Entretanto, há os que alegam a existência de outro influente João na igreja na Ásia, ao fim do 1º século, que teria escrito o Apocalipse. Eles têm por base o seguinte testemunho de Papias, bispo de Hierápolis, registrado por Eusébio de Cesareia: “Eu inquiria acerca das palavras dos presbíteros o que André, ou Pedro, ou Filipe, ou Tomé, ou Tiago, ou João, ou Mateus, ou qualquer outro dos discípulos do Senhor, disseram, e o que Aristion e o presbítero João, os discípulos do Senhor, dizem” (História Eclesiástica, III, 39.3, 4). Aparentemente, dois cristãos de destaque chamados João são referidos no texto: o apóstolo e um presbítero. Supõe-se que o primeiro teria escrito o evangelho, e o segundo, o Apocalipse.
Todavia, uma das formas de entender a declaração de Papias é ver nela a presença de dois grupos de pessoas com o nome João em cada grupo, mas com a instância de haver apenas uma pessoa com esse nome, mencionada duas vezes. Os líderes de ambos os grupos são chamados de discípulos do Senhor. Os do primeiro grupo disseram, isto é, tinham vivido antes de Papias e anunciado as palavras de Jesus; os do segundo grupo dizem, isto é, viviam no tempo de Papias. Se, como se acredita, o apóstolo João alcançou o fim do 1º século, então Papias, que nasceu por volta de 70, foi seu contemporâneo e pode tê-lo ouvido de viva voz. Nesse caso, o apóstolo é tanto o primeiro João citado como o segundo, com a diferença de que, do corpo apostólico, ele era o único sobrevivente.
Outros pensam que João não poderia ter escrito o livro do Apocalipse no fim do 1º século por ter sido morto muito antes pelos judeus, a exemplo do que aconteceu com seu irmão Tiago (At 12:1, 2), o que teria cumprido a previsão de Jesus a respeito deles (Mc 10:38, 39). Mas tal previsão não significa que João tivesse morrido ao mesmo tempo que seu irmão. Vários anos depois do martírio de Tiago, ele é mencionado por Paulo como sendo um dos baluartes da igreja (Gl 2:9). Se ele também tivesse enfrentado o martírio, o que é improvável, teria sido bem mais tarde, pois o próprio Apocalipse dá a entender que, ao ser escrito, os judeus ainda perseguiam os cristãos.

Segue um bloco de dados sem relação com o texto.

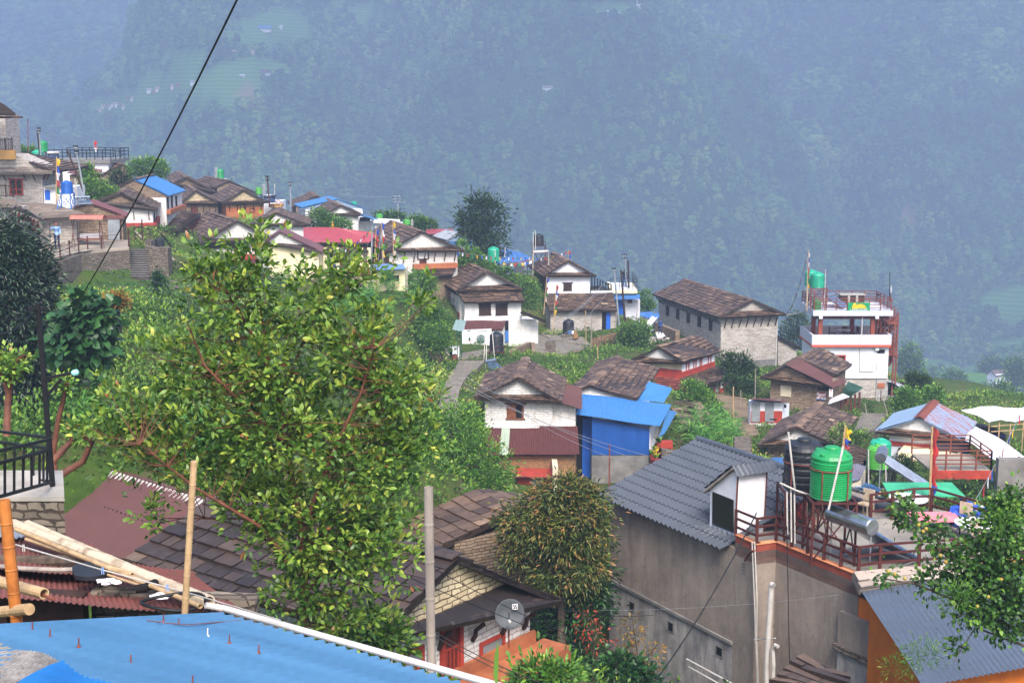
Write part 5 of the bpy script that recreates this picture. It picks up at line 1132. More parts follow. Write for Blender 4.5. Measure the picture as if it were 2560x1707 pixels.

A verdade é que não foi requerido que João fosse martirizado para que as palavras de Jesus se cumprissem. O Salvador poderia perfeitamente estar se referindo à senda de sofrimento que os dois teriam pela frente, em contraposição ao pedido por grandeza feito por eles. Há ainda a se considerar as palavras de Jesus em João 21:22: “quero que ele permaneça até que eu venha”. Elas podem, em contraste com o tipo de morte que Pedro enfrentaria (v. 19), significar que João não enfrentaria o martírio.
Dionísio, bispo de Alexandria falecido em 265, também afirmou que o autor do Apocalipse não poderia ter sido o apóstolo João, escritor do quarto evangelho, em vista da diferença de linguagem entre uma obra e outra. Muitas palavras empregadas com frequência por João no evangelho são raras ou mesmo omitidas no Apocalipse. O uso de sinônimos igualmente reforça essa posição.

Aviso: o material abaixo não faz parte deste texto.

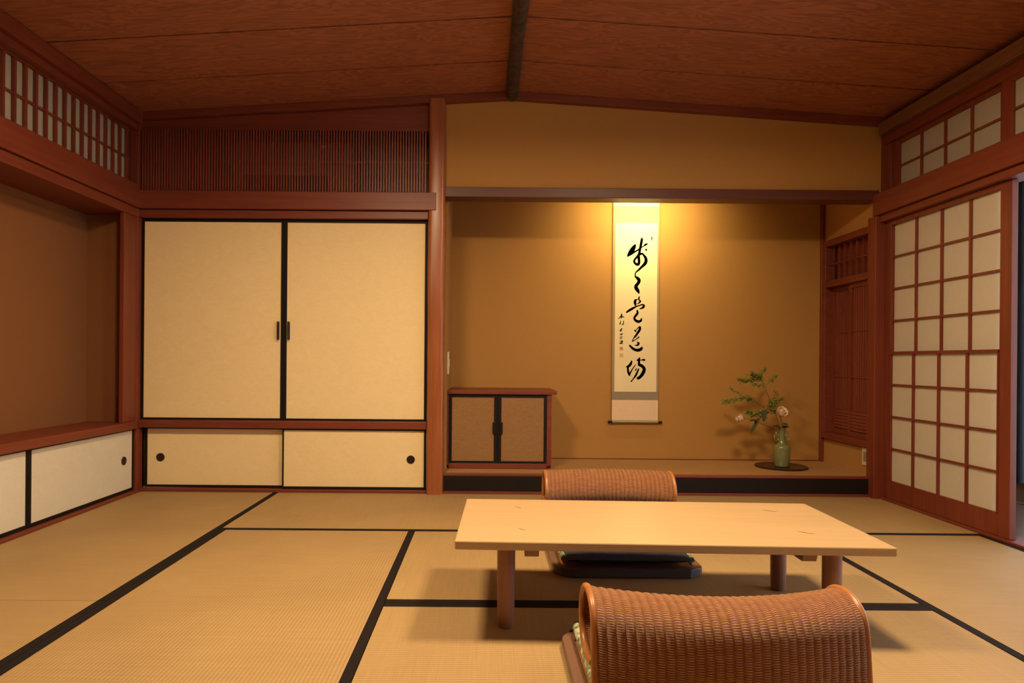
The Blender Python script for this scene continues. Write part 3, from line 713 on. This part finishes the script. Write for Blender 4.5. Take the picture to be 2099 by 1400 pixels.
flower(p1, (0.05, -0.7, 0.55), 0.036, [tuple(b1), tuple((b1+p1)/2+Vector((0.004, 0, 0)))], 'round white flower upright just above the vase mouth',
       [(crop8(745, 720, 4.26), (-1, -0.2, 0.2), 0.05, 0.013), (crop8(752, 730, 4.27), (1, -0.3, 0.35), 0.05, 0.014), (crop8(755, 700, 4.25), (0.5, -0.7, 0.2), 0.045, 0.013), (crop8(745, 735, 4.26), (-0.7, -0.5, 0.5), 0.04, 0.011)])
p2 = crop8(372, 638, 4.22); b2_ = Vector((VX-0.005, VY-0.002, VZ+0.20))
flower(p2, (-0.75, -0.5, 0.05), 0.033, [tuple(b2_), tuple(crop8(700, 745, 4.27)), tuple(crop8(560, 690, 4.25)), tuple(crop8(450, 650, 4.23))], 'pinkish white flower drooping out to the left of the vase',
       [(crop8(545, 640, 4.24), (-0.75, -0.2, -0.75), 0.055, 0.012), (crop8(600, 560, 4.24), (-0.45, -0.3, -0.9), 0.060, 0.013), (crop8(530, 670, 4.24), (-0.6, -0.2, -0.7), 0.085, 0.012), (crop8(520, 660, 4.23), (-1, -0.3, 0.1), 0.05, 0.012), (crop8(600, 600, 4.23), (-0.3, -0.3, -0.8), 0.05, 0.012)], 0.25)
br = thing('leafy_branch', 'airy green sprig arching up and left out of the vase', 'branch', tuple(MOUTH-Vector((0, 0, 0.05))), 0)
main = [Vector((VX-0.002, VY+0.004, VZ+0.20)), crop8(735, 730), crop8(700, 600), crop8(650, 480), crop8(595, 340), crop8(545, 250), crop8(470, 215)]
left = [crop8(690, 575), crop8(600, 545, 4.27), crop8(500, 480, 4.26), crop8(400, 440, 4.25), crop8(290, 470, 4.24), crop8(200, 480, 4.24)]
tw1 = [crop8(595, 335), crop8(650, 285, 4.29), crop8(705, 235, 4.30)]
tw2 = [crop8(650, 490), crop8(700, 480, 4.29), crop8(765, 450, 4.30)]
tw3 = [crop8(690, 575), crop8(560, 590, 4.26), crop8(430, 590, 4.25)]
tw4 = [crop8(400, 440, 4.25), crop8(330, 390, 4.26), crop8(260, 350, 4.27)]
tw5 = [crop8(545, 250), crop8(440, 280, 4.27), crop8(350, 270, 4.26)]
tw6 = [crop8(545, 250), crop8(570, 190, 4.29), crop8(610, 170, 4.3)]
tw7 = [crop8(590, 330), crop8(540, 330, 4.27), crop8(480, 320, 4.26)]
tw8 = [crop8(690, 440), crop8(690, 380, 4.29), crop8(720, 420, 4.3)]
mm = MB(); mm.tube(main, [0.003, 0.003, 0.0026, 0.0024, 0.002, 0.0016, 0.001], 7); mm.tube(left, [0.0022, 0.002, 0.0018, 0.0015, 0.001, 0.0008], 6)
for t_ in (tw1, tw2, tw3, tw4, tw5, tw6, tw7, tw8): mm.tube(t_, [0.0014, 0.001, 0.0007], 5)
mm.build('twigs', STEM, br)
random.seed(3); mm = MB()
def sprays(path, n_, spread, L_, a0=0.0):
    path = [Vector(p) for p in path]
    for i in range(n_):
        t = a0+(1-a0)*(i+random.random())/n_; x = t*(len(path)-1); k = min(int(x), len(path)-2); f_ = x-k
        p = path[k].lerp(path[k+1], f_); d0 = (path[k+1]-path[k]).normalized()
        for q in range(4):
            off = Vector((random.gauss(0, 1), random.gauss(0, .7), random.gauss(0, .8)))*spread*0.5
            d_ = (d0*0.6+Vector((random.uniform(-1, 1), random.uniform(-.8, .8), random.uniform(-.7, .7)))).normalized()
            leafblade(mm, p+off, d_, (random.uniform(-.5,.5), -0.6, 1), L_*random.uniform(.7, 1.2), L_*0.16, 0.15, 3)
sprays(main[4:], 55, 0.020, 0.022, 0.3); sprays(left[2:], 60, 0.018, 0.022); sprays(tw5, 45, 0.018, 0.022); sprays(tw2, 32, 0.013, 0.02); sprays(tw3, 60, 0.022, 0.024, .2)
sprays(tw1, 20, 0.012, 0.02, .4); sprays(tw6, 16, 0.012, 0.02); sprays(tw7, 12, 0.012, 0.02); sprays(tw4, 12, 0.012, 0.018, .3); sprays([main[2], main[3]], 26, 0.018, 0.024); sprays(tw8, 10, 0.01, 0.018)
mm.smooth = False
mm.build('leaves', LEAF, br)

# ------------------------------------------------------------------ table
RZ = -0.030
tb = thing('low_table', 'long low pale wooden table on round legs standing on the mats', 'table', (0.549, 2.152, 0.0), RZ)
hw, hd = 0.630, 0.2875
box(-hw, hw, -hd, hd, 0.2635, 0.2900).build('tabletop', TAB, tb, bevel=0.004, local=True)
top = [c for c in tb.children][0]
Ri = Matrix.Rotation(-RZ, 3, 'Z')
def tl(p): return Ri@(Vector(p)-Vector((0.549, 2.152, 0)))
for (a, b) in ((1062, 1040), (1070, 1085), (1577, 1047), (1652, 1092)):
    q = Vector((a-PX, b-PY)); v_ = q.y-ROLL*q.x; u_ = q.x+ROLL*q.y; Y = F*(H-0.29)/v_
    c_ = tl((u_*Y/F, Y, 0.29)); s_ = 1 if a > 1300 else 0.55
    m_ = MB(); m_.prism([(c_.x-0.022*s_, c_.y+0.011), (c_.x-0.004, c_.y+0.007), (c_.x+0.004, c_.y-0.004), (c_.x+0.022*s_, c_.y-0.012), (c_.x+0.006, c_.y-0.010), (c_.x-0.002, c_.y-0.002), (c_.x-0.010*s_, c_.y+0.004)], 'Z', 0.2895, 0.2904)
    m_.build('knot', plain('knot_brown', (0.11, 0.05, 0.02), 0.5), top, local=True)
for (lx, ly) in ((0.064, 1.990), (1.045, 1.960), (0.070, 2.350), (1.052, 2.335)):
    c_ = tl((lx, ly, 0)); r_ = 0.0275
    MB().lathe([(r_*0.82, 0.0005), (r_*0.90, 0.004), (r_*0.96, 0.05), (r_, 0.15), (r_, 0.2632)], c_.x, c_.y, 28).build('leg', LEG, tb, local=True)
for xx in (-0.405, 0.40):
    m_ = MB(); m_.prism([(-0.262, 0.2633), (-0.250, 0.236), (0.250, 0.236), (0.262, 0.2633)], 'X', xx-0.021, xx+0.021); m_.build('batten', LEG, tb, local=True, bevel=0.002)

# ------------------------------------------------------------------ rattan floor chairs
def smoothpath(pts, k=8):
    p3 = [(a, b, 0) for a, b in pts]; return [(a, b) for a, b, c_ in cat(p3, k)]
PROF = smoothpath([(-0.030, 0.030), (-0.022, 0.10), (-0.014, 0.17), (-0.008, 0.225), (-0.001, 0.268), (0.016, 0.296), (0.052, 0.3115), (0.092, 0.3130), (0.132, 0.299), (0.160, 0.264), (0.166, 0.225), (0.148, 0.190), (0.110, 0.172), (0.060, 0.170), (0.006, 0.186)], 7)
HWC = 0.2875
def bow(x): return -0.068*(1-(x/HWC)**2)          # middle of the back bows away from the sitter
def make_chair(label, loc, rz, group):
    t = thing('floor_chair', label, 'chair', loc, rz, group)
    nx = 240; nv = len(PROF); mm = MB(); mm.uv = []
    L_ = [0]
    for i in range(1, nv): L_.append(L_[-1]+math.dist(PROF[i], PROF[i-1]))
    hw_ = HWC-0.012
    for i in range(nv):
        a = PROF[max(i-1, 0)]; b = PROF[min(i+1, nv-1)]; dx, dz = b[0]-a[0], b[1]-a[1]; l = math.hypot(dx, dz); nyy, nzz = -dz/l, dx/l
        for j in range(nx+1):
            u_ = j/nx; x = -hw_+2*hw_*u_; rib = 0.0030*abs(math.sin(PI*u_*30))
            kz = min(1, PROF[i][1]/0.2)
            mm.v.append((x, PROF[i][0]+bow(x)*kz+nyy*rib, PROF[i][1]+nzz*rib)); mm.uv.append((u_, L_[i]/L_[-1]))
    for i in range(nv-1):
        for j in range(nx): mm.f.append((i*(nx+1)+j, i*(nx+1)+j+1, (i+1)*(nx+1)+j+1, (i+1)*(nx+1)+j))
    mm.smooth = True
    back = mm.build('backrest', RATTAN, t, local=True)
    sd = back.modifiers.new('thick', 'SOLIDIFY'); sd.thickness = 0.003; sd.offset = 0
    for s_ in (-1, 1):
        MB().tube([(s_*(HWC-0.008), y, z) for y, z in PROF], 0.0085, 10).build('edge_cane', CANE, back, local=True)
    xs = [-hw_+2*hw_*k/24 for k in range(25)]
    MB().tube([(x, PROF[-1][0]+bow(x)+0.004, PROF[-1][1]) for x in xs], 0.008, 8).build('cross_cane', CANE, back, local=True)
    # base: side rails and a rounded front, woven seat between
    def rr(x0, x1, y0, y1, r, n_=6):
        pts = []
        for cx, cy, a0 in ((x1-r, y1-r, 0), (x0+r, y1-r, 90), (x0+r, y0+r, 180), (x1-r, y0+r, 270)):
            for k in range(n_+1):
                t_ = math.radians(a0+90*k/n_); pts.append((cx+r*math.cos(t_), cy+r*math.sin(t_)))
        return pts
    outer = rr(-HWC, HWC, -0.045, 0.545, 0.055); inner = rr(-HWC+0.035, HWC-0.035, -0.010, 0.505, 0.03)
    m_ = MB(); n_ = len(outer)
    for z in (0.0018, 0.030):
        m_.v += [(x, y, z) for x, y in outer]+[(x, y, z) for x, y in inner]
    for k in range(n_):
        k2 = (k+1) % n_; a, b = k, k2
        m_.f += [(a, b, n_+b, n_+a), (2*n_+a, 3*n_+a, 3*n_+b, 2*n_+b), (a, 2*n_+a, 2*n_+b, b), (n_+a, n_+b, 3*n_+b, 3*n_+a)]
    m_.build('base_frame', BRN, t, local=True, bevel=0.004)
    fr = MB(); fr.prism([(-0.245, 0.5455), (-0.262, 0.538), (-0.225, 0.565), (0.225, 0.565), (0.262, 0.538), (0.245, 0.5455)], 'Z', 0.003, 0.034); fr.build('front_bar', SLATE, t, local=True, bevel=0.004)
    m_ = MB(); m_.prism(inner, 'Z', 0.012, 0.024); o = m_.build('seat', CANE, t, local=True)
    return t
c1 = make_chair('near woven rattan floor chair seen from behind, rolled top, at the bottom edge', (0.506, 1.345, 0.0), 0.0, 'rattan floor chairs')
c2 = make_chair('far woven rattan floor chair facing the camera behind the low table', (0.546, 3.00, 0.0), PI, 'rattan floor chairs')
def cushion(label, loc, rz, group):
    t = thing('seat_cushion', label, 'cushion', loc, rz, group)
    def pillow(hx, hy, z0, h, n_=24, e=0.22):
        m_ = MB(); g_ = n_+1
        def P2(i, j, s_):
            u_ = -1+2*i/n_; v_ = -1+2*j/n_; k = max(0, (1-u_**4)*(1-v_**4))**0.5
            x = hx*u_*(1-0.03*(1-v_*v_)*0+0.0); y = hy*v_
            x *= 1-0.035*(1-abs(u_))*0; 
            return (x, y, z0+h/2+s_*h/2*k+0.0015*math.sin(11*u_+3*v_)*k)
        for s_ in (1, -1):
            for j in range(g_):
                for i in range(g_): m_.v.append(P2(i, j, s_))
        for s_ in (0, 1):
            o_ = s_*g_*g_
            for j in range(n_):
                for i in range(n_):
                    q = (o_+j*g_+i, o_+j*g_+i+1, o_+(j+1)*g_+i+1, o_+(j+1)*g_+i)
                    m_.f.append(q if s_ == 0 else q[::-1])
        m_.smooth = True; return m_
    pillow(0.250, 0.240, 0.0, 0.058).build('cushion_body', NAVY, t, local=True)
    m_ = MB()
    pts = []
    for (ax, ay, bx, by) in ((-1,-1,1,-1),(1,-1,1,1),(1,1,-1,1),(-1,1,-1,-1)):
        for k in range(12): pts.append(((ax+(bx-ax)*k/12)*0.243, (ay+(by-ay)*k/12)*0.21, 0.024))
    for s_ in (-1, 1):
        m_ = MB(); m_.tube([(s_*0.243, -0.21+0.42*k/12, 0.024) for k in range(13)], 0.013, 8); m_.build('patterned_edge', BAND, t, local=True)
    return t
def local_to(o, x, y, z):
    c_, s_ = math.cos(o.rotation_euler.z), math.sin(o.rotation_euler.z); return (o.location.x+c_*x-s_*y, o.location.y+s_*x+c_*y, z)
cushion('dark navy cushion with green patterned edge on the near chair', local_to(c1, 0, 0.298, 0.0305), 0.0, 'seat cushions on the rattan chairs')
cushion('dark navy cushion on the far chair, seen beneath the tabletop', local_to(c2, 0, 0.298, 0.0305), PI, 'seat cushions on the rattan chairs')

Ilha de Patmos, no mar Egeu: cenário onde João esteve exilado e recebeu visões. Imagem: Fotolia
No entanto, devemos lembrar que a natureza do assunto pode ter levado o escritor a empregar termos diferentes no Apocalipse diante da necessidade de repetir ou combinar as afirmações dos antigos profetas, considerando que os quadros do Antigo Testamento são predominantes no livro. As condições adversas sob as quais o Apocalipse foi produzido devem ser igualmente levadas em conta. O escritor era prisioneiro na colônia penal da ilha de Patmos, palco das visões que proveram o conteúdo do livro. Além disso, segundo a tradição, para a composição do evangelho, João teria contado com a assistência de um secretário.
MUDANÇA
Assim, a hipótese mais plausível aponta para o apóstolo João como o autor do Apocalipse. E quem foi ele? Um ardoroso seguidor de Jesus desde a juventude. Alguém cujo exemplo demonstra como a graça de Deus pode transformar a vida daquele que a ela se submete. Ele passou para a história do cristianismo como o “apóstolo do amor”.
A exemplo de outras personalidades da igreja primitiva, os dados biográficos de João aparecem esparsamente no Novo Testamento. Mateus o menciona apenas quatro vezes, Marcos dez e Lucas sete. O quarto evangelho, de autoria dele, menciona-o como o discípulo amado e como um dos filhos de Zebedeu.
João era o mais jovem dos discípulos de Jesus. Talvez não fosse muito estimado pelos demais, em vista de seu ambicioso desejo de ocupar o primeiro lugar no reino. De fato, a cobiça, o amor à posição e à supremacia e a avidez por promoção pessoal (Mt 10:35-37, 41) eram graves defeitos no caráter dele, e não eram os únicos. Jesus denominou João e seu irmão Tiago de “filhos do trovão”. Eram geniosos, impetuosos, cheios de ressentimento e propensos à vingança (Lc 9:49-54).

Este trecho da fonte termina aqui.